__What the task requires__. Every line must be returned precisely as it is written.

__Material supplied__.
***

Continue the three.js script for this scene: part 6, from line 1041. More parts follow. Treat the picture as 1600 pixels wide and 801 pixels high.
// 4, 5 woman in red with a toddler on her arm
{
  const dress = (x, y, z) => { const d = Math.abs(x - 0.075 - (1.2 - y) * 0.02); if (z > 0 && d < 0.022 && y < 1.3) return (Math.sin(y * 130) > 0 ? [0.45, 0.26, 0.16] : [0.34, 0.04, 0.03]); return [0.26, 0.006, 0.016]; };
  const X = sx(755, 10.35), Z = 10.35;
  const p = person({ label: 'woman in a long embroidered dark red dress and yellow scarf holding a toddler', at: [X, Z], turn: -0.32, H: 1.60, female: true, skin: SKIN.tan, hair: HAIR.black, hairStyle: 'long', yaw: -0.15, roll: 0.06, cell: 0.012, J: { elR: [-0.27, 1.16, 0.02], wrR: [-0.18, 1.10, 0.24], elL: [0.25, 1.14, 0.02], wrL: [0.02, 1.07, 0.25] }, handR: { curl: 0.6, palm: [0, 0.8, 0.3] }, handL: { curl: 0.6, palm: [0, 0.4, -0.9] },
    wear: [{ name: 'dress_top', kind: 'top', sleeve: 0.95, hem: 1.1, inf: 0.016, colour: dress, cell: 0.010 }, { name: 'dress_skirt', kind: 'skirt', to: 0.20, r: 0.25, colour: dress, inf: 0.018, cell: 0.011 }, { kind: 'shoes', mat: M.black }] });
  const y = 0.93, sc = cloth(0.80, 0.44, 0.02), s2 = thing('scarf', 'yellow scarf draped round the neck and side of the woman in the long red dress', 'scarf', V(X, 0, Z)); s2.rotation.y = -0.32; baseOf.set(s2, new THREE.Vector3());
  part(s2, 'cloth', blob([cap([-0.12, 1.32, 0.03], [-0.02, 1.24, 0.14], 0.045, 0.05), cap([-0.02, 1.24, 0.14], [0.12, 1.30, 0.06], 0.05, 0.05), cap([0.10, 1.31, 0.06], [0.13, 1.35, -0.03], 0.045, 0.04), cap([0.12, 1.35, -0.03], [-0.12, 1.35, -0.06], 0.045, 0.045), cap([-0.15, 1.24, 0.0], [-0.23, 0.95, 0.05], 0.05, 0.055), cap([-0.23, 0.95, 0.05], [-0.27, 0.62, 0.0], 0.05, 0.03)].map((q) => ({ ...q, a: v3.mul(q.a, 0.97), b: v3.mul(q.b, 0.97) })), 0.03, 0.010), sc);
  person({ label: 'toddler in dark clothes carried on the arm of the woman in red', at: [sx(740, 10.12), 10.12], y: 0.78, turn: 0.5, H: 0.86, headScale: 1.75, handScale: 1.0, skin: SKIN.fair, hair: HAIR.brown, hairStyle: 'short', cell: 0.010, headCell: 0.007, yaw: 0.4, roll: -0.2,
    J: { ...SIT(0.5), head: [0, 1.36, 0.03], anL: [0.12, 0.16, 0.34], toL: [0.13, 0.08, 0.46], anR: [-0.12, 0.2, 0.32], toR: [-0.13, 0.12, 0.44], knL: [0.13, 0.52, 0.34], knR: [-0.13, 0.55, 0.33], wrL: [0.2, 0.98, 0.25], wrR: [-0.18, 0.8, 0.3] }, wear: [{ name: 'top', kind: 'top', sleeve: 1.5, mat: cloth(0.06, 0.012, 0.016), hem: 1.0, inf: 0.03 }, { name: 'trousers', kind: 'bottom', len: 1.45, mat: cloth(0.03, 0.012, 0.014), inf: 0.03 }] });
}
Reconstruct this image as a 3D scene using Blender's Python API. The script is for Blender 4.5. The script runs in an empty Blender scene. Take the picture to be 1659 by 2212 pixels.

***

__Result__.
Continue the three.js script for this scene: part 6, from line 1041. More parts follow. Treat the picture as 1600 pixels wide and 801 pixels high.
// 4, 5 woman in red with a toddler on her arm
{
  const dress = (x, y, z) => { const d = Math.abs(x - 0.075 - (1.2 - y) * 0.02); if (z > 0 && d < 0.022 && y < 1.3) return (Math.sin(y * 130) > 0 ? [0.45, 0.26, 0.16] : [0.34, 0.04, 0.03]); return [0.26, 0.006, 0.016]; };
  const X = sx(755, 10.35), Z = 10.35;
  const p = person({ label: 'woman in a long embroidered dark red dress and yellow scarf holding a toddler', at: [X, Z], turn: -0.32, H: 1.60, female: true, skin: SKIN.tan, hair: HAIR.black, hairStyle: 'long', yaw: -0.15, roll: 0.06, cell: 0.012, J: { elR: [-0.27, 1.16, 0.02], wrR: [-0.18, 1.10, 0.24], elL: [0.25, 1.14, 0.02], wrL: [0.02, 1.07, 0.25] }, handR: { curl: 0.6, palm: [0, 0.8, 0.3] }, handL: { curl: 0.6, palm: [0, 0.4, -0.9] },
    wear: [{ name: 'dress_top', kind: 'top', sleeve: 0.95, hem: 1.1, inf: 0.016, colour: dress, cell: 0.010 }, { name: 'dress_skirt', kind: 'skirt', to: 0.20, r: 0.25, colour: dress, inf: 0.018, cell: 0.011 }, { kind: 'shoes', mat: M.black }] });
  const y = 0.93, sc = cloth(0.80, 0.44, 0.02), s2 = thing('scarf', 'yellow scarf draped round the neck and side of the woman in the long red dress', 'scarf', V(X, 0, Z)); s2.rotation.y = -0.32; baseOf.set(s2, new THREE.Vector3());
  part(s2, 'cloth', blob([cap([-0.12, 1.32, 0.03], [-0.02, 1.24, 0.14], 0.045, 0.05), cap([-0.02, 1.24, 0.14], [0.12, 1.30, 0.06], 0.05, 0.05), cap([0.10, 1.31, 0.06], [0.13, 1.35, -0.03], 0.045, 0.04), cap([0.12, 1.35, -0.03], [-0.12, 1.35, -0.06], 0.045, 0.045), cap([-0.15, 1.24, 0.0], [-0.23, 0.95, 0.05], 0.05, 0.055), cap([-0.23, 0.95, 0.05], [-0.27, 0.62, 0.0], 0.05, 0.03)].map((q) => ({ ...q, a: v3.mul(q.a, 0.97), b: v3.mul(q.b, 0.97) })), 0.03, 0.010), sc);
  person({ label: 'toddler in dark clothes carried on the arm of the woman in red', at: [sx(740, 10.12), 10.12], y: 0.78, turn: 0.5, H: 0.86, headScale: 1.75, handScale: 1.0, skin: SKIN.fair, hair: HAIR.brown, hairStyle: 'short', cell: 0.010, headCell: 0.007, yaw: 0.4, roll: -0.2,
    J: { ...SIT(0.5), head: [0, 1.36, 0.03], anL: [0.12, 0.16, 0.34], toL: [0.13, 0.08, 0.46], anR: [-0.12, 0.2, 0.32], toR: [-0.13, 0.12, 0.44], knL: [0.13, 0.52, 0.34], knR: [-0.13, 0.55, 0.33], wrL: [0.2, 0.98, 0.25], wrR: [-0.18, 0.8, 0.3] }, wear: [{ name: 'top', kind: 'top', sleeve: 1.5, mat: cloth(0.06, 0.012, 0.016), hem: 1.0, inf: 0.03 }, { name: 'trousers', kind: 'bottom', len: 1.45, mat: cloth(0.03, 0.012, 0.014), inf: 0.03 }] });
}
Reconstruct this image as a 3D scene using Blender's Python API. The script is for Blender 4.5. The script runs in an empty Blender scene. Take the picture to be 1659 by 2212 pixels.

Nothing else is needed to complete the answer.